Question

What is a recursive formula for a geometric sequence?

Answer 1

Hint: A recursive formula is a relation between the preceding term of a sequence and the next term of the sequence. So it essentially defines the next term of a sequence using the previous term. A geometric sequence is the sequence of terms in which the ratio of the two consecutive terms is always a constant. The ${{n}^{th}}$ term is given by ${{a}_{n}}=a{{r}^{n-1}}$. From this formula, we can derive the required recursive relation for a geometric sequence.

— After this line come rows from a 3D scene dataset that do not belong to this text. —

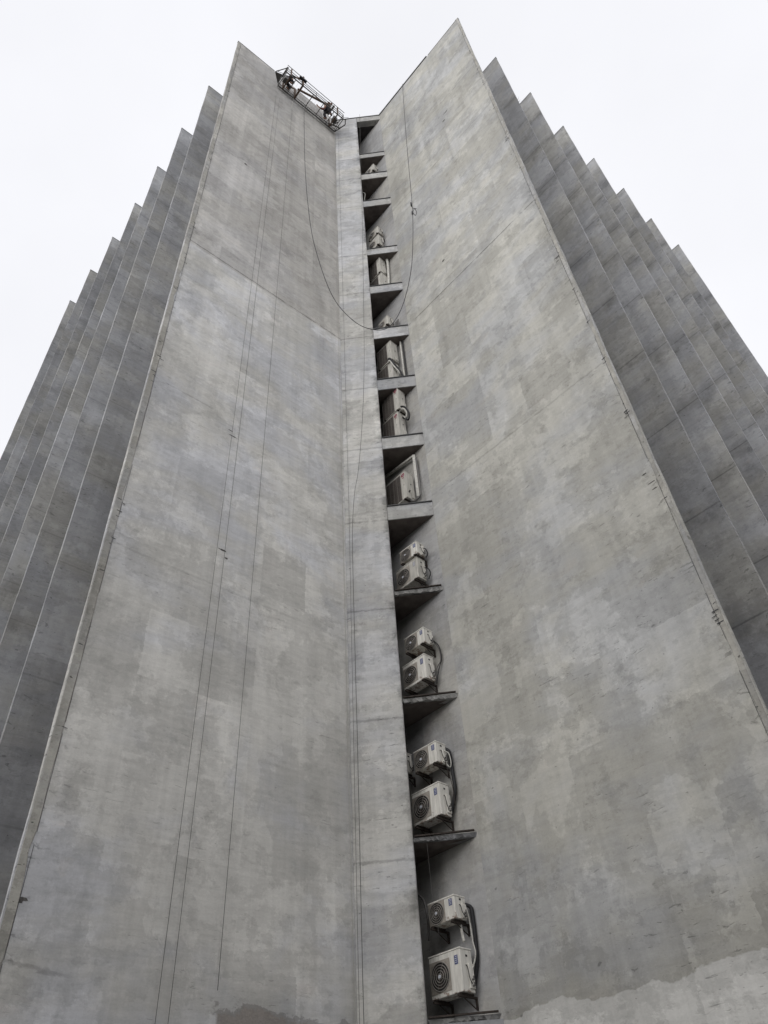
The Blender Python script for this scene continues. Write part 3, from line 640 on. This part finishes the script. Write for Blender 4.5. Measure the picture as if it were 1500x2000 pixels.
for x in (.20, 3.28):
    h_ = MB().box(tuple(J(x-.12, .50, .18)), tuple(J(x+.12, .22, .55)), .03).build('hoist', M['gond'], gon)
    MB().tube([J(x, .36, .55), J(x, .36, .72)], .09, 12).build('motor', M['black'], h_)
m = MB(); m.bar(J(-.45, .45, .05), J(-.06, .08, .05), .05); m.bar(J(-.45, .45, .05), J(-.1, .92, .05), .04); m.bar(J(-.42, .50, .06), J(-.06, .62, .06), .02)
q = [J(-.43, .45, .052), J(-.08, .12, .052), J(-.10, .55, .052)]; m.prism([(p.x, p.y) for p in q], .045, .06)
m.build('end_bracket', M['gond'], gon)
frame('end_bracket', 'gond', [((GL+.02, 0, 0), (GL+.24, .62, 0)), ((GL+.24, .62, 0), (GL+.1, GW+.05, .1)), ((GL-.5, .12, .04), (GL+.1, .30, .04)), ((GL-.35, .05, .04), (GL-.1, .5, .04))], .05)
MB().box(tuple(J(.72, GW+.13, RH-.02)), tuple(J(1.14, GW+.005, RH+.16)), .02).build('control_box', M['black'], gon)
frame('toe_board', 'steel', [((.05, .0, .06), (GL-.05, .0, .06))], .05)
t = tag(MB().bar(LP(3.6, .12, 46.3), LP(5.25, .80, 45.2), .09).build('steel_pole', M['gond_rust']), 'dark steel pole leaning from the roof edge across the work platform', 'pole')
for x, l in ((2.70, 'left'), (5.72, 'right')):
    rope('steel hoist wire from the roof to the '+l+' end of the work platform', [LP(x, .42, 46.9), LP(x, .42, 45.0)], .010, 'gond', 'wire', 'hoist_wire')
    frm = MB(); frm.bar(LP(x, -.9, 46.95), LP(x, .5, 46.95), .09); frm.bar(LP(x, -.85, 45.6), LP(x, -.85, 46.95), .08)
    tag(frm.build('davit_arm', M['gond']), l+' davit arm carrying the work platform over the roof edge', 'davit')
rope('short pale rope hanging below the middle stirrup of the platform', [LP(3.38, .12, 44.5), LP(3.30, .12, 42.0)], .010, 'ropepale')
rope('thin cable sagging from the platform end to the lintel', smooth_path([LP(5.8, .9, 45.3), CP(.3, .3, 46.2), CP(.75, .05, 46.7)]), .010, 'rope', 'cable')

# ------------------------------------------------------------------ workers
def person(label, org, rz, joints, edges, mat, clothing):
    t = thing('person', label, 'person', org, rz)
    def skin(name, pts, eds, material):
        me = bpy.data.meshes.new(name); me.from_pydata([p[:3] for p in pts], eds, []); o = bpy.data.objects.new(name, me); COL.objects.link(o)
        md = o.modifiers.new('skin', 'SKIN'); md.use_smooth_shade = True
        for i, p in enumerate(pts): me.skin_vertices[0].data[i].radius = (p[3], p[3]*(p[4] if len(p) > 4 else 1))
        me.skin_vertices[0].data[0].use_root = True
        o.modifiers.new('sub', 'SUBSURF').levels = 2
        dg = bpy.context.evaluated_depsgraph_get(); dg.update()
        nm = bpy.data.meshes.new_from_object(o.evaluated_get(dg)); bpy.data.objects.remove(o)
        nm.materials.clear(); nm.materials.append(material)
        r = bpy.data.objects.new(name, nm); COL.objects.link(r); r.parent = t; return r
    skin('body', joints, edges, mat)
    for nm, pts, eds, mm in clothing: skin(nm, pts, eds, mm)
    return t
def chain(n): return [(i, i+1) for i in range(n-1)]
def figure(label, org, rz, J, shirt, trousers):
    """J: joint positions (pelvis, chest, neck, head, shoulders, elbows, hands, hips, knees, feet), metres from the feet"""
    V = lambda k: J[k]
    pts = []; idx = {}
    def add(k, r, fl=1): idx[k] = len(pts); pts.append((*J[k], r, fl))
    add('pelvis', .12, .8); add('chest', .14, .75); add('neck', .055); add('head0', .075); add('head', .095); add('crown', .07)
    for s in 'lr':
        add('sh'+s, .06); add('el'+s, .043); add('ha'+s, .032); add('fi'+s, .036); add('tip'+s, .02)
        add('hip'+s, .085); add('kn'+s, .058); add('an'+s, .04); add('toe'+s, .04)
    E_ = [('pelvis', 'chest'), ('chest', 'neck'), ('neck', 'head0'), ('head0', 'head'), ('head', 'crown')]
    for s in 'lr': E_ += [('chest', 'sh'+s), ('sh'+s, 'el'+s), ('el'+s, 'ha'+s), ('ha'+s, 'fi'+s), ('fi'+s, 'tip'+s), ('pelvis', 'hip'+s), ('hip'+s, 'kn'+s), ('kn'+s, 'an'+s), ('an'+s, 'toe'+s)]
    ed = [(idx[a], idx[b]) for a, b in E_]
    sh = [(*J['pelvis'], .135, .8), (*J['chest'], .158, .78)]; se = [(0, 1)]
    for s in 'lr':
        n = len(sh); mid = [J['sh'+s][i]*.2+J['el'+s][i]*.8 for i in range(3)]
        sh += [(*J['sh'+s], .075), (*mid, .058)]; se += [(1, n), (n, n+1)]
    tr = [(*J['pelvis'], .140, .8)]; te = []
    for s in 'lr':
        n = len(tr); tr += [(*J['hip'+s], .10), (*J['kn'+s], .072), (*J['an'+s], .058)]; te += [(0, n), (n, n+1), (n+1, n+2)]
    hd = Vector(J['head']); cr_ = Vector(J['crown'])
    ha = [(*(hd*.35+cr_*.65), .098), (*(cr_+(cr_-hd)*.12), .07)]
    bo = []
    cl = [('shirt', sh, se, shirt), ('trousers', tr, te, trousers), ('hair', ha, [(0, 1)], M['hair'])]
    return person(label, org, rz, pts, ed, M['skin'], cl)
right_J = dict(pelvis=(0, 0, .93), chest=(-.06, 0, 1.30), neck=(-.09, 0, 1.46), head0=(-.10, 0, 1.54), head=(-.11, 0, 1.62), crown=(-.11, 0, 1.70),
    shl=(-.05, .19, 1.40), ell=(-.20, .30, 1.55), hal=(-.34, .36, 1.76), fil=(-.38, .36, 1.84), tipl=(-.42, .36, 1.88),
    shr=(-.05, -.19, 1.40), elr=(.10, -.32, 1.15), har=(.02, -.42, .95), fir=(-.02, -.44, .87), tipr=(-.04, -.44, .82),
    hipl=(-.01, .10, .88), knl=(-.06, .14, .48), anl=(.06, .15, .08), toel=(-.10, .17, .04),
    hipr=(.01, -.10, .88), knr=(.06, -.15, .48), anr=(.20, -.16, .08), toer=(.04, -.19, .04))
figure('worker in brown shirt standing with one arm raised at the right of the platform', LP(5.25, .45, GZ+.03), ang(dL), right_J, M['cloth_brown'], M['cloth_dark'])
left_J = dict(pelvis=(0, 0, .62), chest=(.16, 0, .98), neck=(.24, 0, 1.13), head0=(.27, 0, 1.20), head=(.30, 0, 1.27), crown=(.32, 0, 1.34),
    shl=(.18, .19, 1.06), ell=(.36, .24, .86), hal=(.54, .20, .92), fil=(.61, .19, .94), tipl=(.66, .19, .94),
    shr=(.18, -.19, 1.06), elr=(.44, -.30, 1.02), har=(.70, -.36, 1.08), fir=(.78, -.37, 1.09), tipr=(.84, -.37, 1.08),
    hipl=(.0, .10, .60), knl=(.36, .14, .46), anl=(.12, .15, .08), toel=(.28, .17, .04),
    hipr=(.0, -.10, .60), knr=(.36, -.15, .50), anr=(.14, -.16, .08), toer=(.30, -.18, .04))
figure('crouching worker in dark clothes reaching out at the left end of the platform', LP(2.72, .42, GZ+.03), ang(dL), left_J, M['cloth_dark'], M['cloth_dark'])

# ------------------------------------------------------------------ weeds on the right fins' tops
for k, sgn in ((2, 'second'), (5, 'fifth')):
    p = right_tips[k]+dR*.9+Vector((0, -.05)); m = MB()
    for i in range(9):
        a = random.uniform(0, 6.3); l = random.uniform(.25, .6); m.tube([(0, 0, 0), (.1*math.cos(a)*l, .1*math.sin(a)*l, l*.6), (.45*math.cos(a)*l, .45*math.sin(a)*l, l)], [.012, .009, .004], 5)
    o = m.build('weed', M['leaf']); o.location = (p.x, p.y, TOP+.03); tag(o, 'tiny weed on top of the '+('nearer' if k == 2 else 'farther')+' overgrown right fin', 'weed')

# ------------------------------------------------------------------ unseen blocks added around the camera to dim the low sky
def sky_blocker(label, lo, hi, h):
    c = ((lo[0]+hi[0])/2, (lo[1]+hi[1])/2, 0); t = thing('added_sky_blocker', label, 'building', c)
    w, d = (hi[0]-lo[0])/2, (hi[1]-lo[1])/2
    MB().box((-w, -d, 0), (w, d, h)).build('wall', M['render_wall'], t)
    MB().box((-w-.3, -d-.3, h+.002), (w+.3, d+.3, h+.9)).build('parapet', M['render_wall'], t)
    for k in range(int(h/3)-1):
        MB().box((-w-.05, -d-.05, 3.2+3*k+1), (w+.05, d+.05, 3.2+3*k+2.3)).build('window_band', M['pane'], t)
sky_blocker('broad unseen block added behind the viewer to dim the low sky', (-34, -56), (34, -34), 25)
sky_blocker('unseen block added left of the plaza to dim the low sky', (-70, -24), (-42, 14), 20)
sky_blocker('unseen block added right of the plaza to dim the low sky', (42, -24), (70, 16), 23)
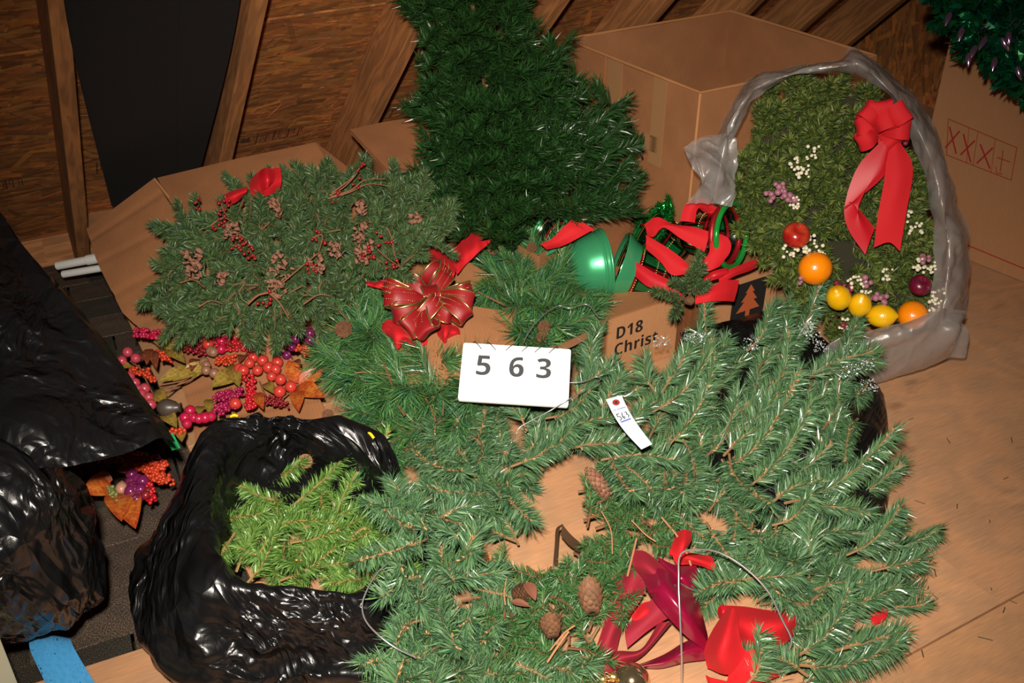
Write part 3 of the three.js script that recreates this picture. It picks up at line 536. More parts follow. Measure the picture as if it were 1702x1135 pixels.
{
  // front bag: rolled rim, bulging outside, crumpled inside
  const px = [[610, 988, 0.2], [505, 976, 0.215], [376, 962, 0.235], [338, 865, 0.26], [345, 775, 0.285], [374, 708, 0.3], [462, 696, 0.29], [560, 710, 0.27], [638, 748, 0.24], [668, 830, 0.21], [662, 920, 0.195]];
  const rim = px.map(P), c = rim.reduce((a, p) => a.add(p), V(0, 0, 0)).multiplyScalar(1 / rim.length);
  const t = thing('garbage_bag', 'open black plastic garbage bag with rolled rim holding bright green garland', 'bag', V(c.x, 0, c.z));
  const outw = (p, d) => { const o = p.clone().sub(c).setY(0); const L = o.length(); return p.clone().addScaledVector(o.normalize(), d); };
  const D0 = [0.03, 0.05, 0.07, 0.105, 0.085, 0.03, 0.015, 0.015, 0.01, 0.01, 0.01];
  const body = [(p) => outw(p, -0.03).setY(0.05), (p) => outw(p, -0.012).setY(p.y - 0.1), (p) => outw(p, -0.016).setY(p.y - 0.03), (p, i) => outw(p, D0[i] * 0.2).setY(p.y + 0.008), (p, i) => outw(p, D0[i] * 0.55 + 0.01).setY(p.y - 0.028), (p, i) => outw(p, D0[i] + 0.012).setY(p.y - 0.1), (p, i) => outw(p, D0[i] + 0.035).setY(p.y * 0.45), (p, i) => outw(p, D0[i] + 0.03).setY(0.04), (p, i) => outw(p, D0[i] * 0.8 + 0.015).setY(0.006)];
  add(t, 'bag_body', bagLoop(rim, body, { nu: 400, nv: 150, closed: true, thick: 0.0012, move: (p, u, v) => creases(p, 1.25 * Math.min(1, v * 6)) }), bagMat);
  for (const [a, b] of [[[606, 722, 0.265], [622, 729, 0.265]], [[384, 692, 0.315], [394, 691, 0.315]]]) add(t, 'drawstring', tube([a, [(a[0] + b[0]) / 2, a[1] - 2, a[2] + 0.004], b], 0.003, 6, 6), std(0.8, 0.6, 0.02, 0.4));
  // bright garland inside
  const g = thing('evergreen_garland', 'bright yellow-green artificial garland stuffed inside the open black bag', 'garland', V(c.x, 0.1, c.z));
  const hG = (x, y) => 0.14 + (y < 800 ? (800 - y) * 0.0006 : 0) - Math.max(0, (y - 900) * 0.0004);
  for (const a of [[350, 870, 440, 850], [440, 905, 500, 810], [380, 900, 340, 960], [470, 870, 560, 850], [500, 830, 590, 760], [560, 850, 600, 730], [575, 800, 560, 722], [590, 800, 610, 745], [520, 870, 640, 820], [540, 940, 650, 920], [500, 900, 630, 880], [420, 960, 470, 900], [380, 850, 330, 845], [450, 830, 380, 810], [480, 960, 560, 930], [600, 880, 640, 850], [560, 780, 605, 790], [430, 800, 520, 790], [600, 950, 650, 960], [400, 930, 420, 880], [460, 830, 470, 900], [530, 800, 550, 880]]) {
    const h = hG(a[0], a[1]); branch(g, 'grass', G(a[0], a[1], h), G(a[2], a[3], hG(a[2], a[3]) + 0.02), viewN(G(a[0], a[1], h)));
  }
  for (const [x, y] of spread([[345, 840], [400, 800], [500, 790], [570, 740], [615, 760], [640, 830], [660, 960], [560, 965], [370, 950], [338, 900]], 60)) { const a = rr(0, 6.283), h = hG(x, y) - rr(0.0, 0.06); const b = G(x, y, h); branch(g, 'grass', b, G(x + Math.cos(a) * 75, y + Math.sin(a) * 60, h + rr(-0.01, 0.03)), viewN(b)); }
  add(g, 'end_disc', (() => { const k = new THREE.CylinderGeometry(0.014, 0.014, 0.01, 20); k.rotateX(0.7); const p = G(508, 767, 0.2); k.translate(p.x, p.y, p.z); return k; })(), twigMat, 'brown round end cap');
}
{
  // left bag: a bulging body out to the left edge and a wide hanging mouth
  const c = D(40, 900, 1.62), t = thing('garbage_bag', 'black plastic garbage bag with a wide loose mouth hanging at the left edge', 'bag', V(c.x, 0, c.z));
  add(t, 'bag_mouth', sheet([
    [[-140, 330, 1.72, 1], [-60, 330, 1.74, 1], [0, 368, 1.8, 1]],
    [[-140, 480, 1.62, 1], [-20, 470, 1.64, 1], [60, 440, 1.76, 1]],
    [[-140, 620, 1.55, 1], [20, 600, 1.56, 1], [163, 555, 1.7, 1]],
    [[-100, 700, 1.5, 1], [60, 690, 1.5, 1], [238, 668, 1.66, 1]],
    [[-60, 780, 1.47, 1], [104, 774, 1.48, 1], [290, 737, 1.6, 1]]], { nu: 130, nv: 170, thick: 0.0012, move: (p, u, v) => creases(p, 0.5) + 0.008 * Math.pow(Math.max(0, Math.sin(u * 6.3 * 1.3 + 0.4)), 4) + 0.008 * Math.exp(-Math.pow((u - 0.92) * 16, 2)) }), bagMat);
  add(t, 'bag_body', sheet([
    [[-190, 640, 1.56, 1], [-80, 660, 1.53, 1], [20, 690, 1.52, 1], [80, 730, 1.53, 1], [112, 775, 1.58, 1]],
    [[-190, 760, 1.50, 1], [-80, 770, 1.44, 1], [40, 790, 1.45, 1], [110, 815, 1.51, 1], [146, 842, 1.62, 1]],
    [[-190, 860, 1.48, 1], [-80, 870, 1.41, 1], [40, 885, 1.44, 1], [125, 900, 1.54, 1], [170, 920, 1.68, 1]],
    [[-190, 960, 1.46, 1], [-80, 970, 1.41, 1], [40, 985, 1.47, 1], [120, 990, 1.57, 1], [175, 985, 1.69, 1]],
    [[-190, 1040, 1.49, 1], [-80, 1055, 1.47, 1], [25, 1060, 1.52, 1], [100, 1035, 1.61, 1], [155, 1008, 1.70, 1]],
    [[-190, 1075, 1.60, 1], [-80, 1072, 1.58, 1], [20, 1066, 1.63, 1], [95, 1040, 1.69, 1], [145, 1012, 1.68, 1]]], { nu: 140, nv: 150, thick: 0.0012, move: (p) => creases(p, 0.8) }), bagMat);
}
{
  // right bag, mostly under the spruce wreath
  const out = [[1140, 562], [1220, 538], [1305, 532], [1400, 600], [1455, 650], [1476, 720], [1476, 830], [1450, 890], [1360, 905], [1220, 850], [1130, 740], [1110, 640]].map((p) => G(p[0], p[1], 0.035)), c = out.reduce((a, p) => a.add(p), V(0, 0, 0)).multiplyScalar(1 / out.length);
  const k = (f, y) => (p) => c.clone().lerp(p, f).setY(y);
  const t = thing('garbage_bag', 'flattened black plastic bag peeking out from under the right side of the spruce wreath', 'bag', V(c.x, 0, c.z));
  add(t, 'bag_body', bagLoop(out, [k(0.1, 0.1), k(0.5, 0.1), k(0.8, 0.09), k(0.95, 0.065), k(1.0, 0.035), k(0.97, 0.006)], { nu: 160, nv: 70, closed: true, thick: 0.0012, move: (p) => creases(p, 0.6) }), dullBag);
  add(t, 'drawstring', tube([[1466, 693, 0.05], [1471, 700, 0.05], [1469, 708, 0.05]], 0.003, 6, 6), std(0.8, 0.65, 0.02, 0.4));
}
// loose black sheet of film in front of the printed carton
single('plastic_film', 'loose fold of shiny black plastic film in front of the tree emblem carton', 'film', G(1220, 545, 0.1), sheet([[[1130, 553, 0.115], [1190, 536, 0.13], [1240, 534, 0.13], [1306, 530, 0.12]], [[1135, 566, 0.1], [1190, 552, 0.135], [1240, 548, 0.13], [1300, 545, 0.11]], [[1140, 590, 0.08], [1190, 590, 0.09], [1240, 580, 0.09], [1300, 575, 0.08]]], { nu: 60, nv: 30, thick: 0.0012, move: (p) => creases(p, 0.5) }), bagMat);
single('green_strap', 'short green plastic strap between the two black bags', 'strap', G(287, 735, 0.3), sheet([[[272, 722, 0.34], [288, 720, 0.34]], [[286, 748, 0.3], [300, 744, 0.3]]], { nu: 4, nv: 6, thick: 0.002 }), std(0.02, 0.3, 0.1, 0.4));

// ---------------------------------------------------------------- the upright green tree
{
  const base = D(850, 415, 2.62), top = D(780, -40, 2.45); base.y = Math.max(base.y, 0.02);
  const t = thing('artificial_tree', 'dark green bottle-brush artificial pine tree standing in a low carton', 'tree', V(base.x, 0.02, base.z));
  add(t, 'trunk', tube([base.clone().setY(0.012), base, top], 0.012, 12, 8), twigMat);
  const poly = [[640, -40], [660, 15], [690, 40], [690, 90], [695, 170], [690, 230], [700, 300], [735, 350], [790, 385], [830, 398], [862, 380], [880, 345], [950, 338], [990, 358], [1030, 345], [1060, 335], [1078, 290], [1064, 262], [1068, 205], [1028, 180], [1030, 165], [990, 175], [955, 150], [950, 80], [920, 85], [895, 60], [880, 20], [905, -40]];
  const hole = [[[985, 270], [1010, 262], [1008, 300], [985, 318], [965, 300]]];
  const cenX = (y) => lerp(785, 868, clamp(y / 400, 0, 1)), half = (y) => lerp(125, 205, clamp(y / 330, 0, 1));
  for (const [x, y] of spread(poly, 190, hole)) {
    const cx = cenX(y), q = clamp((x - cx) / half(y), -1, 1), front = Math.sqrt(Math.max(0, 1 - q * q)), f = rr(0.55, 1);
    const tc = 2.58 - 0.0002 * (400 - y), tip = D(x, y, tc - front * 0.2 * f);
    const b = D(lerp(cx, x, 0.62), lerp(y + 45, y, 0.4), tc - front * 0.2 * f * 0.35);
    const dir = tip.clone().sub(b); const L = clamp(dir.length(), 0.09, 0.17); branch(t, 'tree', tip.clone().addScaledVector(dir.normalize(), -L), tip, viewN(tip));
  }
  for (const [x, y] of spread(poly, 60, hole)) { const tc = 2.6, b = D(x, y, tc), tip = D(lerp(x, cenX(y), 0.1) + rr(-20, 20), y + rr(-40, 10), tc - 0.02); branch(t, 'tree', b, tip, viewN(b)); }
}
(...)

Complete step-by-step solution:
We know that a geometric sequence is the sequence of terms in which the ratio of the two consecutive terms is always a constant. Therefore, if the first term of a geometric sequence is a, and the constant ratio of the geometric sequence is equal to r, then the next terms can be written as $ar,a{{r}^{2}},a{{r}^{3}}........$. Observing this sequence of the terms of the geometric sequence, we can generalise the ${{n}^{th}}$term of the sequence as
$\Rightarrow {{a}_{n}}=a{{r}^{n-1}}.......\left( i \right)$
But we also know that a recursive formula for a sequence is a relation between the next term and the previous term. Therefore, for writing the recursive relation for the geometric sequence, we need to define the next term with respect to the previous term. This means that we have to define the ${{n}^{th}}$ term with respect to the ${{\left( n-1 \right)}^{th}}$ term. For the ${{\left( n-1 \right)}^{th}}$ term, we substitute $n=n-1$ in the equation (i) to get
$\begin{align}
  & \Rightarrow {{a}_{n-1}}=a{{r}^{n-1-1}} \\
 & \Rightarrow {{a}_{n-1}}=a{{r}^{n-2}}........\left( ii \right) \\
\end{align}$
Dividing the equation (i) by (ii) we get
\[\begin{align}
  & \Rightarrow \dfrac{{{a}_{n}}}{{{a}_{n-1}}}=\dfrac{a{{r}^{n-1}}}{a{{r}^{n-2}}} \\
 & \Rightarrow \dfrac{{{a}_{n}}}{{{a}_{n-1}}}=\dfrac{{{r}^{n-1}}}{{{r}^{n-2}}} \\
\end{align}\]
Using the laws of exponents, we can write the above equation as
\[\begin{align}
  & \Rightarrow \dfrac{{{a}_{n}}}{{{a}_{n-1}}}={{r}^{\left( n-1 \right)-\left( n-2 \right)}} \\
 & \Rightarrow \dfrac{{{a}_{n}}}{{{a}_{n-1}}}={{r}^{n-1-n+2}} \\
 & \Rightarrow \dfrac{{{a}_{n}}}{{{a}_{n-1}}}={{r}^{1}} \\
 & \Rightarrow \dfrac{{{a}_{n}}}{{{a}_{n-1}}}=r \\
\end{align}\]
Multiplying both sides by \[{{a}_{n-1}}\], we get
\[\Rightarrow {{a}_{n}}={{a}_{n-1}}\left( r \right)\]
Hence, the recursive formula for the geometric sequence is \[{{a}_{n}}={{a}_{n-1}}\left( r \right)\].

Note: A recursive relation is a relation between two consecutive terms. It is not necessary to define it as the expression for the present term with respect to the previous term. We can define it as the relation between the next term and the present term also. Therefore, the recursive relation for a geometric series can also be written as ${{a}_{n+1}}={{a}_{n}}\left( r \right)$.